Book Review – Catlin gallery ‘complicated’
By Karl Hele
George Catlin and His Indian Gallery is a collection of images and articles that illustrates just how complicated the images by and persona of George Catlin are. The volume’s authors establish that the modern image of the “Indian” — while a product of Catlin’s work — was not necessarily his intention. Essays by Brian W. Dippie, Therese Thau Heyman, Christopher Mulvey, and Joan Carpenter Troccoli examine Catlin in multiple ways.
The “Indian Gallery” refers to approximately 600 paintings and drawings by Catlin created between 1830 and 1836, as well as collected cultural artifacts of Western Indians and landscapes that were displayed in the United States and Europe from 1839 to 1872. The collection acknowledges that Catlin, inspired by romanticism and American expansionism, sought to record the “vanishing Indian”.
Three things stand out in this collection. First, is the large number of colour images of Catlin’s work that makes them more accessible and useable. Second, is that Catlin staged the first wild west show in Europe via his use of Indians to enliven his “Gallery”. It is pointed out that Ojibwa and Iowa people joined the exhibition for their own reasons. Third, is the juxtaposition of the exploitative nature of Catin’s work and its contribution to the modern image of the “Indian” with the visual sovereignty enacted by the artist’s subjects.
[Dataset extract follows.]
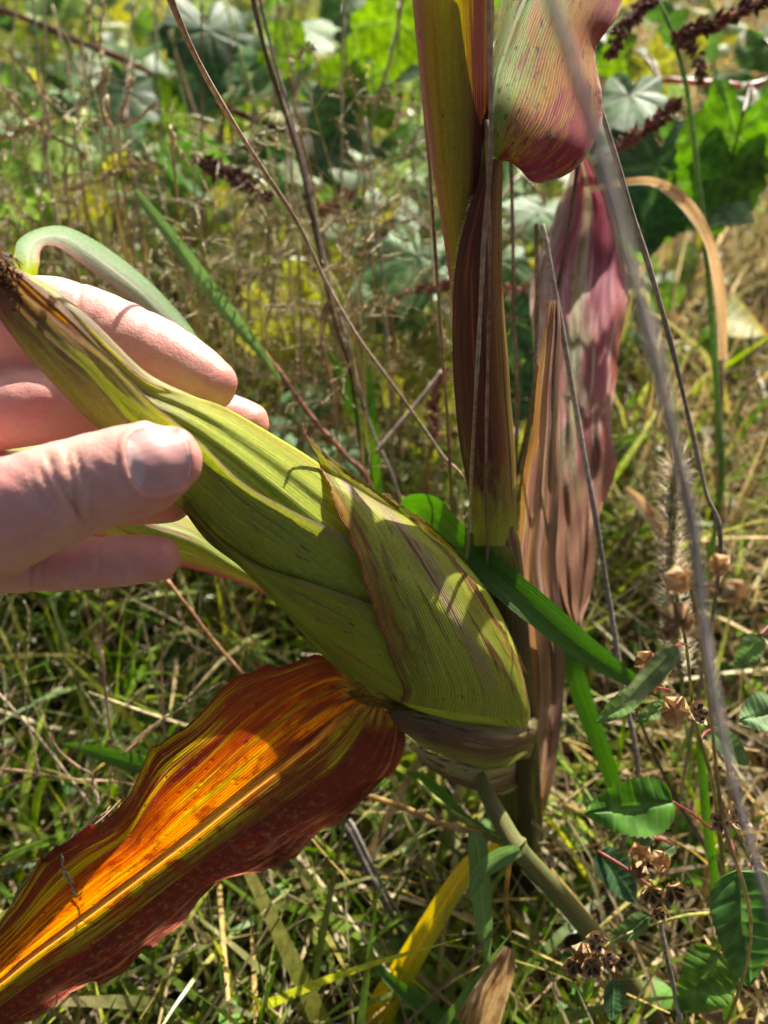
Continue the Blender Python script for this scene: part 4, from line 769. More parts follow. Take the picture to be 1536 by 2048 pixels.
# -- mallow with toothed leaves and dry capsules
def toothed_leaf(parent, bx, by, bd, tx, ty, td, hw, tilt=(0, 0), col=(.07, .16, .03), fold=.25, droop=.08, name='leaf', nt=13, pale=(.2, .32, .1), rim=(.2, .07, .05), wide=.42):
    B, T = A(np.array((bx, by, bd))), A(np.array((tx, ty, td))); L = np.linalg.norm(T - B); e1 = (T - B) / L
    e3 = -FWD + tilt[0] * RGT + tilt[1] * UP; e3 = unit(e3 - e1 * (e3 @ e1)); e2 = np.cross(e3, e1); W = hw * (bd + td) / 2 / FPX
    n, m = 66, 21; t = np.linspace(0, 1, n)[:, None]; s = np.linspace(-1, 1, m)[None]
    prof = np.clip(t, 0, 1) ** wide * np.clip(1 - t, 0, 1) ** .75; prof = prof / prof.max()
    tooth = 1 + .10 * ((t * nt) % 1 - .5) * (np.abs(s) > .93) * (t > .06) * (t < .97)
    tt = t - .10 * np.abs(s) * prof
    y = s * prof * W * tooth; vein = ((tt * 8 + .25 * np.abs(s)) % 1); vl = np.exp(-((vein - .5) / .12) ** 2); mid = np.exp(-(s / .06) ** 2)
    z = fold * np.abs(y) - droop * L * (t - .3) ** 2 - W * .03 * (vl * (1 - mid)) - W * .10 * mid + W * .07 * np.sin(t * 9 + s * 3)
    V = B + e1 * (t * L + 0 * s)[..., None] + e2 * y[..., None] + e3 * z[..., None]
    c = np.array(col)[None, None] * np.ones((n, m, 1)); c = c + (np.array(pale) - c) * np.clip(.6 * mid + .16 * vl * (1 - mid), 0, 1)[..., None]
    c = c + (np.array(rim) - c) * (np.clip((np.abs(s) - .9) / .1, 0, 1) * .55 * np.ones_like(t))[..., None]
    o = MB().grid(V, col=c).build(name, M['broad'], parent); return o, B
def petiole(o, p, q, wpx=6, col=(.3, .09, .07)):
    P = A(np.array([p, ((p[0] + q[0]) / 2, (p[1] + q[1]) / 2 - 4, (p[2] + q[2]) / 2), q], float)); mb = MB(); mb.tube(spline(P, 12), wpx * p[2] / FPX / 2, 6, col=np.array(col)); mb.build('petiole', M['plant'], o)
def capsule(parent, x, y, d, size, face=(0, 0), tone=1.0, name='seed_capsule', closed=False):
    """dry five-parted capsule in its spread papery calyx"""
    L = size * d / FPX; e3 = unit(-FWD + face[0] * RGT + face[1] * UP); e1 = unit(np.cross(UP, e3)); e2 = np.cross(e3, e1); C = A(np.array((x, y, d))); mb = MB(); a0 = rng.random() * 6
    for k in range(5):
        a = a0 + k * 2 * math.pi / 5; r_ = math.cos(a) * e1 + math.sin(a) * e2; p_ = -math.sin(a) * e1 + math.cos(a) * e2
        rows = []
        for t, w_, h in [(0, .12, -.5), (.35, .5, -.42), (.7, .52, -.1), (.95, .34, .25), (1.12, .04, .45 if not closed else .6)]:
            rr_ = t if not closed else math.sin(t * 2.2) * .8; rows.append([C + L * (r_ * rr_ + p_ * s * w_ + e3 * (h - .12 * (s * s)) * (1 if not closed else 1.3)) for s in (-1, -.5, 0, .5, 1)])
        cc = np.array([(.42, .28, .13), (.36, .22, .1), (.5, .36, .2)][k % 3]) * tone * rng.uniform(.75, 1.15); mb.grid(np.array(rows), col=cc)
        if not closed:   # seed wedge, split open and dark inside
            b1 = C + L * (r_ * .12); tri = [b1 - e3 * L * .3, C + L * (r_ * .62 + p_ * .26 + e3 * .12), C + L * (r_ * .72 + e3 * .32), C + L * (r_ * .62 - p_ * .26 + e3 * .12), C + L * (r_ * .25 + e3 * .02)]
            mb.add(np.array(tri), tris=[[0, 1, 2], [0, 2, 3], [4, 2, 1], [4, 3, 2]], col=np.array((.06, .035, .02)))
    return mb.build(name, M['dry'], parent)
mallow = thing('mallow', 'toothed-leaf weed with dry star-shaped seed capsules at the lower right', 'weed', ground_at(1450, 2010))
MS = [(1384, 1400, .262), (1400, 1480, .268), (1424, 1560, .276), (1436, 1640, .284), (1448, 1760, .296), (1452, 1900, .312)]
stem_obj('stem', '', '', MS, [7, 9, 11, 12], (.2, .2, .07), 'plant', parent=mallow)
stem_obj('stem', '', '', [(1350, 1180, .20), (1372, 1290, .23), (1384, 1400, .262)], [6, 7], (.2, .2, .08), 'plant', parent=mallow, ground=False)
stem_obj('stem', '', '', [(1190, 1905, .272), (1230, 1880, .274), (1300, 1850, .28), (1380, 1830, .288), (1450, 1826, .302)], [6, 7, 8], (.3, .3, .08), 'plant', parent=mallow, ground=False)
stem_obj('stem', '', '', [(1300, 1760, .28), (1320, 1800, .282), (1340, 1836, .284)], [6, 6], (.26, .24, .08), 'plant', parent=mallow, ground=False)
stem_obj('stem', '', '', [(1436, 1640, .284), (1462, 1648, .286), (1490, 1700, .288), (1510, 1740, .29)], [6, 6], (.16, .15, .08), 'plant', parent=mallow, ground=False)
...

Indigenous subjects exercised visual sovereignty by choosing to sit for a portrait as well as selecting their clothing for the occasion. These actions are often neglected or minimized by critics of Catlin and his work. This volume nicely ties together images from the “Indian Gallery” and the artist, while complicating the interpretation of all three.
George Gurney & Therese Thau Heyman, eds. George Catlin and His Indian Gallery. New York: Published for the Smithsonian American Art Museum by W. W. Norton & Company, 2002. Pp. 294. B&W and Colour Illustrations. Notes. Bibliography. Index.